The Justice Department’s Civil Rights Division began investigating Arthur Grand Technologies in May that year. The company must now pay a $7,500 civil penalty to the U.S. Treasury Department and $31,000 in compensation to people who filed federal complaints about the job posting, according to the news release.
“It is shameful that in the 21st century, we continue to see employers using ‘whites only’ and ‘only US born’ job postings to lock out otherwise eligible job candidates of color,” Assistant Attorney General Kristen Clarke with Justice’s Civil Rights Division said in the release.
Arthur Grand Technologies did not immediately respond to a request for comment Monday afternoon. CEO Sheik Rahmathullah told CNN that the company “vehemently denies any guilt or wrongdoing in relation to the discriminatory job posting.”
The hiring advertisement was an unauthorized posting “made by an upset employee on a Performance Improvement Plan (PIP) from their personal email address and account,” Rahmathullah told CNN. “Upon discovering this, we took immediate and decisive action to ensure that this type of incident will never happen again, including the immediate termination of the responsible employee.”
Arthur Grand, which is based in Ashburn, Va., and also lists office addresses in Canada and India, provides IT services to customers including the federal government, according to its website.
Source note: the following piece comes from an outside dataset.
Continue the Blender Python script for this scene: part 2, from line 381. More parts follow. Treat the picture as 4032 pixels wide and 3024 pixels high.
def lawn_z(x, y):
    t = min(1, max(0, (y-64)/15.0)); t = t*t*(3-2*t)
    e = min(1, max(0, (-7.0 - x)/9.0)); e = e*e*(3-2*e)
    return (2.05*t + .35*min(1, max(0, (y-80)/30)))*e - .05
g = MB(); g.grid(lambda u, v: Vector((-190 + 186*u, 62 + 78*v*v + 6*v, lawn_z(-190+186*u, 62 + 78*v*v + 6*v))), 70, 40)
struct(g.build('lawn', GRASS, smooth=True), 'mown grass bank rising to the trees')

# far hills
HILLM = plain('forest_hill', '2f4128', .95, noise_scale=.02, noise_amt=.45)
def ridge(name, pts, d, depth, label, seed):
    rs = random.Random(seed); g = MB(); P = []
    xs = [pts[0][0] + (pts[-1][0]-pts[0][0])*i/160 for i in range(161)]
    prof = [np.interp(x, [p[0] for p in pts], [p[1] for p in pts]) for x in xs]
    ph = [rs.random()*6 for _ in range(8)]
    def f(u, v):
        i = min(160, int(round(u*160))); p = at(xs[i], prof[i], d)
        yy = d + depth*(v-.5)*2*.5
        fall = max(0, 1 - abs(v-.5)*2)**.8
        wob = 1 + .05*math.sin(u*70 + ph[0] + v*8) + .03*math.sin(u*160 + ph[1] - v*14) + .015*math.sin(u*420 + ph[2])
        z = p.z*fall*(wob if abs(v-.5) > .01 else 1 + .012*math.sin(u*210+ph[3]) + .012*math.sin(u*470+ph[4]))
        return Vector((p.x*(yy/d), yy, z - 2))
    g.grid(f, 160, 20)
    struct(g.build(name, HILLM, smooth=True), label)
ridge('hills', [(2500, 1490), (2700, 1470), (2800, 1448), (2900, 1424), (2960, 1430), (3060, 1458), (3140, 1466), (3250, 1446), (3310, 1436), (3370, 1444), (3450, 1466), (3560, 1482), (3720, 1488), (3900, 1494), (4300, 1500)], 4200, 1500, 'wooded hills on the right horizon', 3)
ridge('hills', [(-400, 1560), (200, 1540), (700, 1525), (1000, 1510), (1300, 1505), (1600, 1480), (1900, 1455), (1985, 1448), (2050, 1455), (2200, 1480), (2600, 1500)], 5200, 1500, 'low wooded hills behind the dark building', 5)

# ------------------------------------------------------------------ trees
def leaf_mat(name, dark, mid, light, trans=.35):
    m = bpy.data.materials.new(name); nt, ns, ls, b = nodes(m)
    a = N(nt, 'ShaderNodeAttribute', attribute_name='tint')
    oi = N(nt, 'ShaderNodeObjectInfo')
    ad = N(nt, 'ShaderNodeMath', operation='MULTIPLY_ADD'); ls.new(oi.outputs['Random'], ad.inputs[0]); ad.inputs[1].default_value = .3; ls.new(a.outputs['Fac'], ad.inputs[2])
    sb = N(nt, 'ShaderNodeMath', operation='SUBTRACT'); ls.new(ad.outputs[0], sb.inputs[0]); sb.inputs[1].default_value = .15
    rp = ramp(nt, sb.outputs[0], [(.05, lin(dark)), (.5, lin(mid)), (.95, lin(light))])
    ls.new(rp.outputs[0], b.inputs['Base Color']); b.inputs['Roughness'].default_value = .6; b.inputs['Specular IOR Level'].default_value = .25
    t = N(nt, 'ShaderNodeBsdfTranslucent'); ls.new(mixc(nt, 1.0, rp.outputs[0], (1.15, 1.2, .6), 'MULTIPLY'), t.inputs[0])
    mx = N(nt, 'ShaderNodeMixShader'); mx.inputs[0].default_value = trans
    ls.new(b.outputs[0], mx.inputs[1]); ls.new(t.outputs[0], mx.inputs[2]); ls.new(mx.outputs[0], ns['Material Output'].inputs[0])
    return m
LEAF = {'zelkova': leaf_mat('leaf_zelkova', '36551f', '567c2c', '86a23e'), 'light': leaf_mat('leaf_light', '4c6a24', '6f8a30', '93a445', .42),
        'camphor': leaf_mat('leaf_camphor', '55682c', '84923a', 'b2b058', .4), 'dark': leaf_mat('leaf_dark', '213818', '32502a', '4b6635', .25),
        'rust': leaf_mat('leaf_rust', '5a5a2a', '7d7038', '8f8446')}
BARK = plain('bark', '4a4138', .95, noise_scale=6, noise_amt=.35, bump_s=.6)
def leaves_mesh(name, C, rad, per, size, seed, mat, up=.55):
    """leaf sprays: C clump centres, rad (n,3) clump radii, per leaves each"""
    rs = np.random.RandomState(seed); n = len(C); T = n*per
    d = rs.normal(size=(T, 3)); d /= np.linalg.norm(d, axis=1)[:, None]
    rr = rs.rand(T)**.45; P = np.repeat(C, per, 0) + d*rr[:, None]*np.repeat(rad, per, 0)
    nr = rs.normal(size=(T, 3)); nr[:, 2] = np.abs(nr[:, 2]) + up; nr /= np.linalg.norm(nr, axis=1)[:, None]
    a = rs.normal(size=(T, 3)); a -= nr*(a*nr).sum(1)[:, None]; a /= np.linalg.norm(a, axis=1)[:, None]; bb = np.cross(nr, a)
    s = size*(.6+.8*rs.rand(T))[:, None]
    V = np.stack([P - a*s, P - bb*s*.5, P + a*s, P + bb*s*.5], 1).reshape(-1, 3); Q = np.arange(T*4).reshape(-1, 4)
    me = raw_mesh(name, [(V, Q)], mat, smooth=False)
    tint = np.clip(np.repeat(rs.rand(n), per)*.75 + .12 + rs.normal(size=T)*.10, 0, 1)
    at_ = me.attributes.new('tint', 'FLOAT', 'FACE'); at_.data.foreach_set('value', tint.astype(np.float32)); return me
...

The company’s March 2023 job posting was recruiting for a contract business analyst position based in Dallas that would serve two commercial clients in Michigan and Nebraska, according to the Justice Department and an archived post of the job listing.
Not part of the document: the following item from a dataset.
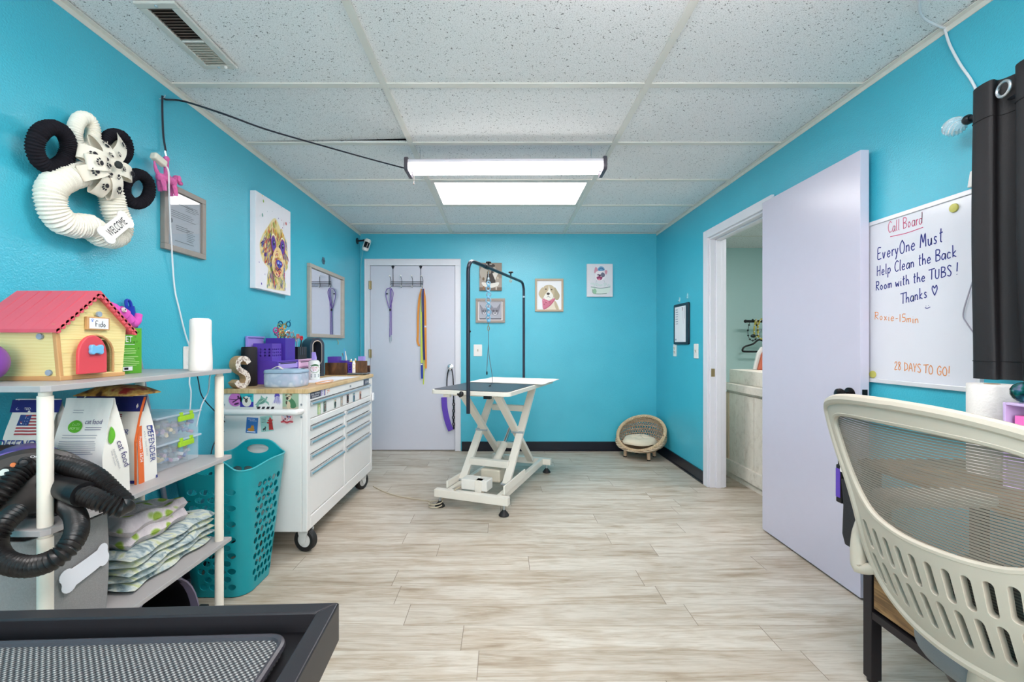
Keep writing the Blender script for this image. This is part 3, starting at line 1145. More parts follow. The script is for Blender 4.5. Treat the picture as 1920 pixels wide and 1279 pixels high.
g.tube([pc + Vector((0, .042, .01)), pc + Vector((0, .054, .022)), pc + Vector((0, .062, .028))], [.014, .015, .014], 10, k=3)
g.ell(pc + Vector((.0, .064, .028)), (.018, .020, .017), 12).ell(pc + Vector((.002, .084, .016)), (.010, .014, .010), 10)
g.build('body', PW, r)
G().ell(pc + Vector((.0, .056, .026)) + Vector((.018, 0, 0)), (.006, .010, .016), 8).build('ear', PW, r)
g = G().tube([pc + Vector((0, .0, .02)), pc + Vector((.004, -.006, .05)), pc + Vector((0, .0, .09))], .010, 8, k=4)
g.ell(pc + Vector((0, 0, .095)), .013, 10)
g.build('strap', PW, r)
g = G().tube([pc + Vector((0, 0, .105)), pc + Vector((0, -.006, .125)), wl(311, 284, .02)], .004, 6)
g.build('clasp', CHROME, r)
# ---- cream plug tap and its white cord down to the outlet
p0, p1 = wl(286, 290, .055), wl(309, 309, .06)
outl = Vector((LW, 2.215, 1.095))
r = thing('extension_cord', 'white extension cord hanging down the left wall to the outlet', 'cord', wl(345, 640, 0))
g = G().beam(p0, p1, .030, .030, (1, 0, 0))
g.build('socket_end', mat('cream_plastic', S(226, 220, 204), .45), r, bevel=.007, seg=3)
pts = [p1, wl(316, 322, .075), wl(317, 360, .06), wl(320, 430, .03), wl(324, 500, .016), wl(328, 545, .008), wl(336, 580, .008), wl(347, 625, .012), outl + Vector((.02, .0, .02)), outl + Vector((.012, 0, .012))]
G().tube(pts, .0036, 8, k=6).build('cable', CORDW, r)
r = thing('wall_outlet', 'white wall outlet plate behind the white cylinder on the shelf', 'outlet', outl)
G().prism(roundrect(.072, .116, .006), lambda x, y, h: outl + Vector((h, x, y)), 0, .006).build('plate', WPLAST, r, bevel=.002)
for s in (-1, 1):
    G().prism(roundrect(.034, .028, .008), lambda x, y, h: outl + Vector((h, x, y + s * .02)), .005, .0075).build('socket', WPLAST, r)

# ---- loose cords from the outlet down behind the shelf
tag(G().tube([outl + Vector((.01, .01, -.03)), wl(355, 716, .03), wl(358, 735, .04), wl(356, 770, .05), wl(352, 800, .05)], .0032, 6, k=6).build('charging_cord', CORDW), 'thin white cord looping below the outlet behind the clear organizer', 'cord')
tag(G().tube([Vector((-1.20, 1.86, 1.04)), wl(393, 708, .15), wl(390, 735, .05), wl(378, 760, .03), wl(368, 800, .03)], .0034, 6, k=6).build('charging_cord', CORDW), 'white cord running down from the white cylinder toward the wall', 'cord')
tag(G().tube([outl + Vector((.014, .03, -.02)), wl(372, 715, .02), wl(380, 745, .03), wl(408, 777, .03), wl(425, 800, .02), wl(405, 825, .02), wl(396, 850, .02), wl(396, 880, .02)], .0028, 6, k=6).build('charging_cord', CORDB), 'thin black cord curving across the left wall behind the shelf post', 'cord')

# ---- canvas with a multicoloured shaggy dog
cY0, cY1, cZ0, cZ1, cd = 2.758, 3.215, 1.508, 2.107, .036
r = thing('dog_canvas', 'white canvas with a rainbow coloured shaggy dog portrait', 'painting', (LW, (cY0 + cY1) / 2, cZ0))
G().ext(LW, LW + cd, cY0, cY1, cZ0, cZ1).build('canvas', mat('canvas_white', S(234, 232, 238), .8, var=.02, bump=.1, bscale=500), r, smooth=0, bevel=.003)
a = Art((LW + cd, cY0, cZ0), YH, ZH)
W_, H_ = cY1 - cY0, cZ1 - cZ0
cols = [pm(232, 196, 70), pm(226, 140, 60), pm(206, 70, 60), pm(150, 60, 130), pm(86, 66, 160), pm(60, 110, 180), pm(150, 180, 80), pm(240, 220, 130), pm(250, 240, 200), pm(196, 120, 90), pm(120, 160, 150)]


def hx(x):
    return (x - 55) / 405 * W_      # crop column -> metres across the canvas front


def hy(y, x=250):
    top = 45 + (x - 55) * .59
    bot = 1160 + (x - 55) * .20
    return (bot - y) / (bot - top) * H_


def C2(x, y):
    return hx(x), hy(y, x)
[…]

Screenshots of the job posting and its “only Born US Citizens [White]” requirement were shared to Reddit and LinkedIn and quickly prompted angry comments that the requirements were illegal.
Arthur Grand initially responded by saying that “a new junior recruiter at our firm was responsible for the offending job posting,” WFAA reported in April 2023. The company then released a second statement saying the posting was “was neither authorized nor posted by Arthur Grand or its employees.”
“A former employee took an existing posting and added discriminatory language, then reposted it through his own account,” the company said in its statement, according to the station. It also denied that it discriminated against applicants and said it prided itself on its diversity, WFAA reported. The job listing was taken down.
The Justice Department found in an investigation that a recruiter working for Arthur Grand’s subsidiary in India posted the job advertisement, according to the news release.
Arthur Grand signed a settlement agreement with the Justice Department and the U.S. Labor Department resolving that it violated the Immigration and Nationality Act and an executive order that forbids federal contractors from discriminating in employment based on race or nationality.
Besides the monetary penalties, Arthur Grand will also provide workplace training on federal discrimination laws, revise its employment policies and be subject to Justice Department monitoring.